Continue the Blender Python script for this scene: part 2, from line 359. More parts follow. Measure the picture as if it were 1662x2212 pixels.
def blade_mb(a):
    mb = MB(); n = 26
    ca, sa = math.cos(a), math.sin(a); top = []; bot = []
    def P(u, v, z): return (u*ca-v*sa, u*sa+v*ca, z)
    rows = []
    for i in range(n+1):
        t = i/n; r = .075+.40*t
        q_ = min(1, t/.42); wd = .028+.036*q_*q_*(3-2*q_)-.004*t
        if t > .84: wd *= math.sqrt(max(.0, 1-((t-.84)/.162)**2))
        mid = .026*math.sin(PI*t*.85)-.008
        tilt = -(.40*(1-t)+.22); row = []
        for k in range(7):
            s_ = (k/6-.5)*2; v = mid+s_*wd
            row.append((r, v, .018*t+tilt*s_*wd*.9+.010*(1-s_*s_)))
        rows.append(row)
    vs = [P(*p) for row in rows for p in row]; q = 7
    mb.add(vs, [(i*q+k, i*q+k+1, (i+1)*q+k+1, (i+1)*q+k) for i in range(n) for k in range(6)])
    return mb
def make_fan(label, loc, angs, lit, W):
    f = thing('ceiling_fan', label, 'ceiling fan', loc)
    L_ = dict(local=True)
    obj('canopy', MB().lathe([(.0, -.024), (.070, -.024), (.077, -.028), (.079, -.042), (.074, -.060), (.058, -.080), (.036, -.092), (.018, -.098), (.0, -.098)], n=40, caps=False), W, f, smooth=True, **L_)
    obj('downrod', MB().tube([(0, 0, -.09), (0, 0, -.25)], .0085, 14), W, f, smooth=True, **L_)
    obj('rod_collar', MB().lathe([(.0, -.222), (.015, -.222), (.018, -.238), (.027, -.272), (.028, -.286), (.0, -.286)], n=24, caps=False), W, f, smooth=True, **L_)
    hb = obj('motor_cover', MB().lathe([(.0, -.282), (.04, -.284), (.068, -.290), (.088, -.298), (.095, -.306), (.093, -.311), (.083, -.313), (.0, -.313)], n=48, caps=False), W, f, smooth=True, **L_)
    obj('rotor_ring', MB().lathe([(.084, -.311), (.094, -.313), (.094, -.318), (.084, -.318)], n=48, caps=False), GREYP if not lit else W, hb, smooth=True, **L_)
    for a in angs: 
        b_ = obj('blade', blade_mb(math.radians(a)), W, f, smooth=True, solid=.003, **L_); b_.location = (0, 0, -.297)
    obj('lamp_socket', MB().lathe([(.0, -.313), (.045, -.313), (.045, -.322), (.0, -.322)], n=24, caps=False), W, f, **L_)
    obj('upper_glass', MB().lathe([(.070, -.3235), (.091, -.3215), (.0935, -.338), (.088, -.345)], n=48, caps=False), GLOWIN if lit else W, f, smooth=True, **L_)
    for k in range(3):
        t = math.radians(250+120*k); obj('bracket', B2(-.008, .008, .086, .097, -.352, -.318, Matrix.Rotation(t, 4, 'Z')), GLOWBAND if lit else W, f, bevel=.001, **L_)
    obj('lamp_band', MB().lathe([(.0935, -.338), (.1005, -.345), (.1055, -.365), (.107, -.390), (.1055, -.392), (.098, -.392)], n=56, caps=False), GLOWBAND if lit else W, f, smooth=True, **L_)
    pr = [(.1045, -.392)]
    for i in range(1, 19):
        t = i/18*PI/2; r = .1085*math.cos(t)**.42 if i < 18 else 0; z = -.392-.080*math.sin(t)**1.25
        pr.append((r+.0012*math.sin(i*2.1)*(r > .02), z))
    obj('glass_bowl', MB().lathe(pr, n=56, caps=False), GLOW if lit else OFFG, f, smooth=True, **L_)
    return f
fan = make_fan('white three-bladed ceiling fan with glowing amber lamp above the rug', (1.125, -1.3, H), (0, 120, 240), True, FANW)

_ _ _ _

Written task
Copy out the full material exactly as it appears.

Solution for this problem
Continue the Blender Python script for this scene: part 2, from line 359. More parts follow. Measure the picture as if it were 1662x2212 pixels.
def blade_mb(a):
    mb = MB(); n = 26
    ca, sa = math.cos(a), math.sin(a); top = []; bot = []
    def P(u, v, z): return (u*ca-v*sa, u*sa+v*ca, z)
    rows = []
    for i in range(n+1):
        t = i/n; r = .075+.40*t
        q_ = min(1, t/.42); wd = .028+.036*q_*q_*(3-2*q_)-.004*t
        if t > .84: wd *= math.sqrt(max(.0, 1-((t-.84)/.162)**2))
        mid = .026*math.sin(PI*t*.85)-.008
        tilt = -(.40*(1-t)+.22); row = []
        for k in range(7):
            s_ = (k/6-.5)*2; v = mid+s_*wd
            row.append((r, v, .018*t+tilt*s_*wd*.9+.010*(1-s_*s_)))
        rows.append(row)
    vs = [P(*p) for row in rows for p in row]; q = 7
    mb.add(vs, [(i*q+k, i*q+k+1, (i+1)*q+k+1, (i+1)*q+k) for i in range(n) for k in range(6)])
    return mb
def make_fan(label, loc, angs, lit, W):
    f = thing('ceiling_fan', label, 'ceiling fan', loc)
    L_ = dict(local=True)
    obj('canopy', MB().lathe([(.0, -.024), (.070, -.024), (.077, -.028), (.079, -.042), (.074, -.060), (.058, -.080), (.036, -.092), (.018, -.098), (.0, -.098)], n=40, caps=False), W, f, smooth=True, **L_)
    obj('downrod', MB().tube([(0, 0, -.09), (0, 0, -.25)], .0085, 14), W, f, smooth=True, **L_)
    obj('rod_collar', MB().lathe([(.0, -.222), (.015, -.222), (.018, -.238), (.027, -.272), (.028, -.286), (.0, -.286)], n=24, caps=False), W, f, smooth=True, **L_)
    hb = obj('motor_cover', MB().lathe([(.0, -.282), (.04, -.284), (.068, -.290), (.088, -.298), (.095, -.306), (.093, -.311), (.083, -.313), (.0, -.313)], n=48, caps=False), W, f, smooth=True, **L_)
    obj('rotor_ring', MB().lathe([(.084, -.311), (.094, -.313), (.094, -.318), (.084, -.318)], n=48, caps=False), GREYP if not lit else W, hb, smooth=True, **L_)
    for a in angs: 
        b_ = obj('blade', blade_mb(math.radians(a)), W, f, smooth=True, solid=.003, **L_); b_.location = (0, 0, -.297)
    obj('lamp_socket', MB().lathe([(.0, -.313), (.045, -.313), (.045, -.322), (.0, -.322)], n=24, caps=False), W, f, **L_)
    obj('upper_glass', MB().lathe([(.070, -.3235), (.091, -.3215), (.0935, -.338), (.088, -.345)], n=48, caps=False), GLOWIN if lit else W, f, smooth=True, **L_)
    for k in range(3):
        t = math.radians(250+120*k); obj('bracket', B2(-.008, .008, .086, .097, -.352, -.318, Matrix.Rotation(t, 4, 'Z')), GLOWBAND if lit else W, f, bevel=.001, **L_)
    obj('lamp_band', MB().lathe([(.0935, -.338), (.1005, -.345), (.1055, -.365), (.107, -.390), (.1055, -.392), (.098, -.392)], n=56, caps=False), GLOWBAND if lit else W, f, smooth=True, **L_)
    pr = [(.1045, -.392)]
    for i in range(1, 19):
        t = i/18*PI/2; r = .1085*math.cos(t)**.42 if i < 18 else 0; z = -.392-.080*math.sin(t)**1.25
        pr.append((r+.0012*math.sin(i*2.1)*(r > .02), z))
    obj('glass_bowl', MB().lathe(pr, n=56, caps=False), GLOW if lit else OFFG, f, smooth=True, **L_)
    return f
fan = make_fan('white three-bladed ceiling fan with glowing amber lamp above the rug', (1.125, -1.3, H), (0, 120, 240), True, FANW)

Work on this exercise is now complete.